Op een mooie vroege morgen, er is nog geen mens te zien, trekt de damp langzaam op door de warmte van de eerste zonnestralen. Uitbundig rijk en groen ligt het veld voor me. Op de ene plaats overheersen boterbloemen, op de andere lijkt het wel een margrietenkwekerij. Je weet haast niet te beginnen met fotograferen, zo mooi! Bovendien is het (in ieder geval voor mij) een hele uitdaging om de bloemen ook mooi in beeld te zetten. Eigenlijk wil je net wat meer dan de zogenaamde ‘registratieplaatjes’. Zo fotografeer ik boterbloemen in tegenlicht waardoor de bedauwde spinnenwebdraden tussen de bloemen goed uitkomen. Een grasstengel vind ik mooi uitkomen in het gouden morgenlicht. Verrassend (voor mij dan) is de vondst van grote ratelaars. Mooie gele bloemen met paarse lipjes. Ik maak wat ‘stack’ opnames (digitaal stapelen van foto’s) van een margriet en van een rode klaver. Zo’n gewone bloem, maar toch prachtig. Tussen het gras en de margrieten staan orchideeën. Ik kom tot de conclusie dat het vleeskleurige orchissen zijn. Hoe zet ik die nu weer spannend in beeld? Ik fotografeer op verschillende manieren door de vegetatie heen. Ook nu maak ik een stack opname. En ik voeg een foto van een orchidee samen met een foto van de vegetatie zodat er een samengestelde foto ontstaat. De een vindt het mooi, de ander gruwt er misschien van. Smaken verschillen!
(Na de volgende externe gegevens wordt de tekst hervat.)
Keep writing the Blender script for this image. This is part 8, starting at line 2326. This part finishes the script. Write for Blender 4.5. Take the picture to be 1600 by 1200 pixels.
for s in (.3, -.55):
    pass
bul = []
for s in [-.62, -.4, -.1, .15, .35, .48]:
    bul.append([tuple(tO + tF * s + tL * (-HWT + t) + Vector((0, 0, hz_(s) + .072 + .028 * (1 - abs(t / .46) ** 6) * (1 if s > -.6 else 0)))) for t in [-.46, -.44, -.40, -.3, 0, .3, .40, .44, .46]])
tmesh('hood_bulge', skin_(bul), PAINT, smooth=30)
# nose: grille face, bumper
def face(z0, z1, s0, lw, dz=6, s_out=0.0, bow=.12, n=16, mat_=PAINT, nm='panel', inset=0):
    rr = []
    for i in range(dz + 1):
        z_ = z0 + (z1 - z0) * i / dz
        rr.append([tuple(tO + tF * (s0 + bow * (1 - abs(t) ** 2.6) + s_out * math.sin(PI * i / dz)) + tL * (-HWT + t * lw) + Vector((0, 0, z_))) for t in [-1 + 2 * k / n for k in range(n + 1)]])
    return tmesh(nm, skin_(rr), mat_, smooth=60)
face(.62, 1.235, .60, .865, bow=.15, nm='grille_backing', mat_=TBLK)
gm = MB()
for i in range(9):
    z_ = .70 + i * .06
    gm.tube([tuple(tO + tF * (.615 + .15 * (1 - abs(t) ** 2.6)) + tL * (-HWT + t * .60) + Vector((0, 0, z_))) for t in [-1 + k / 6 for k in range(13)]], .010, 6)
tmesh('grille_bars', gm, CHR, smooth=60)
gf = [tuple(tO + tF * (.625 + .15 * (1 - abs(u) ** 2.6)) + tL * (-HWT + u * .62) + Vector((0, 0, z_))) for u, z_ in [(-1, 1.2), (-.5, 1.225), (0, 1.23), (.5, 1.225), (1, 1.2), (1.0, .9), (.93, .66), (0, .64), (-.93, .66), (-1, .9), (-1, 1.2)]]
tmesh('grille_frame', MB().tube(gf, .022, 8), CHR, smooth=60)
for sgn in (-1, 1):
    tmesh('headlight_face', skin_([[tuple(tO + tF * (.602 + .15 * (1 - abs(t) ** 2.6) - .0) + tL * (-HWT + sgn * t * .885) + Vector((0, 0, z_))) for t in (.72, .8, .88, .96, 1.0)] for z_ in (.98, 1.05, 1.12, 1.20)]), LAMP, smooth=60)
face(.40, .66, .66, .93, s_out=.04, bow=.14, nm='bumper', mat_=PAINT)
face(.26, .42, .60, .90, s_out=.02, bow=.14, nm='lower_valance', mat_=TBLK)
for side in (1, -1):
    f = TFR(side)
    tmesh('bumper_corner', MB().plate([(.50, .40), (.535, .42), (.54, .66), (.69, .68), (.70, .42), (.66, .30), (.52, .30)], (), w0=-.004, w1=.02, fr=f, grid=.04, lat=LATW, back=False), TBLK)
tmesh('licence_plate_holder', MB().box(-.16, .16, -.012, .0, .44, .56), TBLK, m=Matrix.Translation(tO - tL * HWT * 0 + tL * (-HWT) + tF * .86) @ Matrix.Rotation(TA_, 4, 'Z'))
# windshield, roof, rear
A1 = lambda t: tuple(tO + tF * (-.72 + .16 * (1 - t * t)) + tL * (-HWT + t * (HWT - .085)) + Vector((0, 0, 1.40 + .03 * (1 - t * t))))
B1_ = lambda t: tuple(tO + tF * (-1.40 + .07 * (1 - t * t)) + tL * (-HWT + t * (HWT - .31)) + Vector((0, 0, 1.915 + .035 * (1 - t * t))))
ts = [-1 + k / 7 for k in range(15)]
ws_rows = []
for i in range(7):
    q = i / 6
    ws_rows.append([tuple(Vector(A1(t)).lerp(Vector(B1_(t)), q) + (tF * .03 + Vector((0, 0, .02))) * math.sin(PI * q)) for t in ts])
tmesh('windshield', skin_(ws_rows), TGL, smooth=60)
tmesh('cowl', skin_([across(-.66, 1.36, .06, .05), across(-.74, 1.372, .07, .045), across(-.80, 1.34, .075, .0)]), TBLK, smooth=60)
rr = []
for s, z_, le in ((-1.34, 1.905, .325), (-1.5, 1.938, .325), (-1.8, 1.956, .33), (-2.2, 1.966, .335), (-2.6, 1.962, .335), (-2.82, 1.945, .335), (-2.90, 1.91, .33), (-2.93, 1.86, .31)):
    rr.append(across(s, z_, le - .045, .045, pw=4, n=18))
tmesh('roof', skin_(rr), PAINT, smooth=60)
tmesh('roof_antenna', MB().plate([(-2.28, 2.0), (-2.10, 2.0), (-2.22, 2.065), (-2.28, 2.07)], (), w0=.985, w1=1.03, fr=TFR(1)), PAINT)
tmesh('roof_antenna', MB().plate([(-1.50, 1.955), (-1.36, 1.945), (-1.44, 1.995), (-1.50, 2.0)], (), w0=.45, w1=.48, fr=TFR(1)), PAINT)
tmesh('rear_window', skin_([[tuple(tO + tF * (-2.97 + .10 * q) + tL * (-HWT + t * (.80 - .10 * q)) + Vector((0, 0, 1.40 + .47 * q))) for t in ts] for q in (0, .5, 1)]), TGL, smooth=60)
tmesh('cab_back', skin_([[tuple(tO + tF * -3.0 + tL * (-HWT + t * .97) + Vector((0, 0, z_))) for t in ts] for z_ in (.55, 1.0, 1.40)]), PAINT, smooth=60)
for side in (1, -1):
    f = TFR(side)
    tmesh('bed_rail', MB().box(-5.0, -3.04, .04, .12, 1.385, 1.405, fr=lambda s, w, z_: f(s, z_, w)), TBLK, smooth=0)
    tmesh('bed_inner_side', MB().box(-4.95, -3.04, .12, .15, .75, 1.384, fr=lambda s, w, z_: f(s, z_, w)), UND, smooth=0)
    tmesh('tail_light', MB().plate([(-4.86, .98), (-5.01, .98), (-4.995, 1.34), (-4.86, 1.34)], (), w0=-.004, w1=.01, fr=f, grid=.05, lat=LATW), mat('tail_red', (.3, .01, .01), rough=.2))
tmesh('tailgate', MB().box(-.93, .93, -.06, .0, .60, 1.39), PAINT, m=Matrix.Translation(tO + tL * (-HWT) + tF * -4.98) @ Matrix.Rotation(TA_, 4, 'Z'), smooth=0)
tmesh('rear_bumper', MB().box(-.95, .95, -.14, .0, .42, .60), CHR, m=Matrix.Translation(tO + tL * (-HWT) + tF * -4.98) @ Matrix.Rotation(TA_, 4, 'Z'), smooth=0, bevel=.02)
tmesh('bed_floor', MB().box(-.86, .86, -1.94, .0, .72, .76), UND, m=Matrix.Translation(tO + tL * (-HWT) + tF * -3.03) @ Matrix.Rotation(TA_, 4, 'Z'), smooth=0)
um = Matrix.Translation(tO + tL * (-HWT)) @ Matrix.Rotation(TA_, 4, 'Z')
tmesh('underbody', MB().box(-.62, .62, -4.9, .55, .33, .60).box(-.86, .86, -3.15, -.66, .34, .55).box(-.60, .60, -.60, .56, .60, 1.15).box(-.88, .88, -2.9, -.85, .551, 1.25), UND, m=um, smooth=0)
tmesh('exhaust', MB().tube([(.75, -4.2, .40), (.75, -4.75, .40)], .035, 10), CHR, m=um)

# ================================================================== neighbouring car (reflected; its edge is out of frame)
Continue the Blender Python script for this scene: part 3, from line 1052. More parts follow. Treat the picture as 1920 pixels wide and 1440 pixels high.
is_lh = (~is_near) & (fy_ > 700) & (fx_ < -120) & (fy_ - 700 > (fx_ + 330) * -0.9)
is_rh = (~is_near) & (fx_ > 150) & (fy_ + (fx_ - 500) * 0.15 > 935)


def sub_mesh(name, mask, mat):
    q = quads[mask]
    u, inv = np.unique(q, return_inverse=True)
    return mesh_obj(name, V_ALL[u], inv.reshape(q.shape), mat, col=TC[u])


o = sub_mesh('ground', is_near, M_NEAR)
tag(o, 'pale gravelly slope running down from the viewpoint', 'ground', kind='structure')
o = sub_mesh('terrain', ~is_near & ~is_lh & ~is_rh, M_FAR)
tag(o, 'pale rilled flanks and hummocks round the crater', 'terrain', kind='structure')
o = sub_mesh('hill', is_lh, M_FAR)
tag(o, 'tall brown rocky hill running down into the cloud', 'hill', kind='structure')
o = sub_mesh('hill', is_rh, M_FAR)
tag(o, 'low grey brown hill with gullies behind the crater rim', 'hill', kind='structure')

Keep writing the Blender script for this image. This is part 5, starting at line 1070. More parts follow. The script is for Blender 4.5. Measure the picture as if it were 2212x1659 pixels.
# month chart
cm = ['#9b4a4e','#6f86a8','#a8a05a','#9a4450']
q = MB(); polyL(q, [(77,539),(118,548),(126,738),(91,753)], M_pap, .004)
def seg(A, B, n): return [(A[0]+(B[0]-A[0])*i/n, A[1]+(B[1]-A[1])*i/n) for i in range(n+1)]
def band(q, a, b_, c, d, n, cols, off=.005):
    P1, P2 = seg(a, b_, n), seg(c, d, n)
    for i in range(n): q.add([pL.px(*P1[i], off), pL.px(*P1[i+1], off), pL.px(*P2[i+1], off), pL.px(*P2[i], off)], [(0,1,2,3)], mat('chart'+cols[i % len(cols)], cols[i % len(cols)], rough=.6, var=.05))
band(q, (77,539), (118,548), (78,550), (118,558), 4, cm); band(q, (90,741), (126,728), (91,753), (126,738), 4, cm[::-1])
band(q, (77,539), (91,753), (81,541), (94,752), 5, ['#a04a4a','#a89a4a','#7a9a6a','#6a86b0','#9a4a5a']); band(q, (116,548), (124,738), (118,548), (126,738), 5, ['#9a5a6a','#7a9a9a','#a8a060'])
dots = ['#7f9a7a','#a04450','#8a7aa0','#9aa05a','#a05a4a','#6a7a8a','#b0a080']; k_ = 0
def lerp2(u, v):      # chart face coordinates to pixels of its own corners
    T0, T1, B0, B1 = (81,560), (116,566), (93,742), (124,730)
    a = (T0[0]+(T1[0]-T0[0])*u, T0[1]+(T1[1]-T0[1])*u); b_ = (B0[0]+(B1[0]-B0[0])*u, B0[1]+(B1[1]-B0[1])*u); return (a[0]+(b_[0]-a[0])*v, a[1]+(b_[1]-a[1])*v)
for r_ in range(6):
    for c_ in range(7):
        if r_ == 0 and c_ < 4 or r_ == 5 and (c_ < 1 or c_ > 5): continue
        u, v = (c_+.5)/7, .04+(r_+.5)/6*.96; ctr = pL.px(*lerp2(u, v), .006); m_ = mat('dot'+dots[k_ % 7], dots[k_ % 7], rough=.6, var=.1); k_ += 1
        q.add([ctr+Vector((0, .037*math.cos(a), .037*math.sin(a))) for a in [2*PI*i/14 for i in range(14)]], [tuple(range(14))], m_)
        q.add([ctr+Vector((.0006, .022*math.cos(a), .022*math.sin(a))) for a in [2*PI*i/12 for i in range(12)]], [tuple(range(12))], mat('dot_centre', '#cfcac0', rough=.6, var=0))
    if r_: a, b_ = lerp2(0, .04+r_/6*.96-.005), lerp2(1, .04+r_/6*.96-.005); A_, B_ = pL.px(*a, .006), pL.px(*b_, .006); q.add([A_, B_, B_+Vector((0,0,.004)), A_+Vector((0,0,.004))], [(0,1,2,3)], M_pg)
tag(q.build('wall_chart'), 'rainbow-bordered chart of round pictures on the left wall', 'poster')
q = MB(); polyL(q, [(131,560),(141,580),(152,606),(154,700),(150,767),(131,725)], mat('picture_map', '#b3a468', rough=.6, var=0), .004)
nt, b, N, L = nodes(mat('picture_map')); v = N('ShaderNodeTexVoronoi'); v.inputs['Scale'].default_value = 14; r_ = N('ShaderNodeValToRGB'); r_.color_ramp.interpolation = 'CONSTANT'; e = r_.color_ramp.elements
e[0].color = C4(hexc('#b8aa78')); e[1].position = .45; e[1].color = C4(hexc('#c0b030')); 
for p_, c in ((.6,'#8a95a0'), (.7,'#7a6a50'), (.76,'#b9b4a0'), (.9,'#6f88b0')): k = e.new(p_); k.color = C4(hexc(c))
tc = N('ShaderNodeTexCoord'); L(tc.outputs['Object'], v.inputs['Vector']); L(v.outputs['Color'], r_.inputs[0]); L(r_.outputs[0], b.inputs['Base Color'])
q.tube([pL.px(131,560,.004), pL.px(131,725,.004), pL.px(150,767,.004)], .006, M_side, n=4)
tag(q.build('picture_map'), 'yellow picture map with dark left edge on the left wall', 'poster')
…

Een week later breng ik een bezoek aan de Zouweboezem. Een opvallende plantje daar is het bitterzoet, een mooie combinatie van paars en geel. Een gewone distelbloem (naam voor mij onbekend) staat onbeschaamd paars te shinen. Een grasaar in al zijn eenvoud is ingetogen mooi. Ook in de Zouweboezem (toegegeven, nèt achter een slagboom) staat een mooie groep grote ratelaars. Ik probeer ze ook op verschillende manieren in beeld te zetten. Verder zie ik nog min of meer gewone soorten als valeriaan, veldlathyrus en klaproos.
Enkele weken later breng ik nogmaals een bezoek aan de uiterwaard bij Everdingen. Ik zie een opvallende paarse lipbloemige. Ik kom er niet goed uit welke soort het is maar het blijkt (na enige hulp) esparcette te zijn. Paars blijkt een populaire kleur te zijn want een andere plant die ik knoopkruid noem staat ook al opvallend in deze kleur te bloeien. En er is nog iets paars; orchideeën. Deze keer noem ik ze rietorchis, maar determineren blijkt niet echt aan mij besteed te zijn. Ik besteed mijn tijd liever aan fotograferen en (ik geef het maar toe) ik snap soms ook gewoon de vragen en termen in de flora niet. Als laatste fotografeer ik nog moerasrolklaver (althans, dat denk ik), een heel klein klavertje.
Weer thuis gekomen bloeit er in de sloot naast ons huis watergentiaan en gewoon blaasjeskruid, een vleesetende waterplant. Ook mooi!
Tot slot; misschien heb je het bovenstaande meewarig glimlachend gelezen. Omdat mijn determinatie niet klopt. Of omdat je in de omgeving van Leerdam nog veel mooiere bloemen en andere orchideeën weet te vinden. Of omdat je ze beter kunt fotograferen. In dat geval wil ik je vragen; help me dan! Geef me tips, ik zal je er dankbaar voor zijn! Maar ondanks dat het allemaal wellicht veel beter kan heb ik er een paar genoeglijke uren mee beleefd.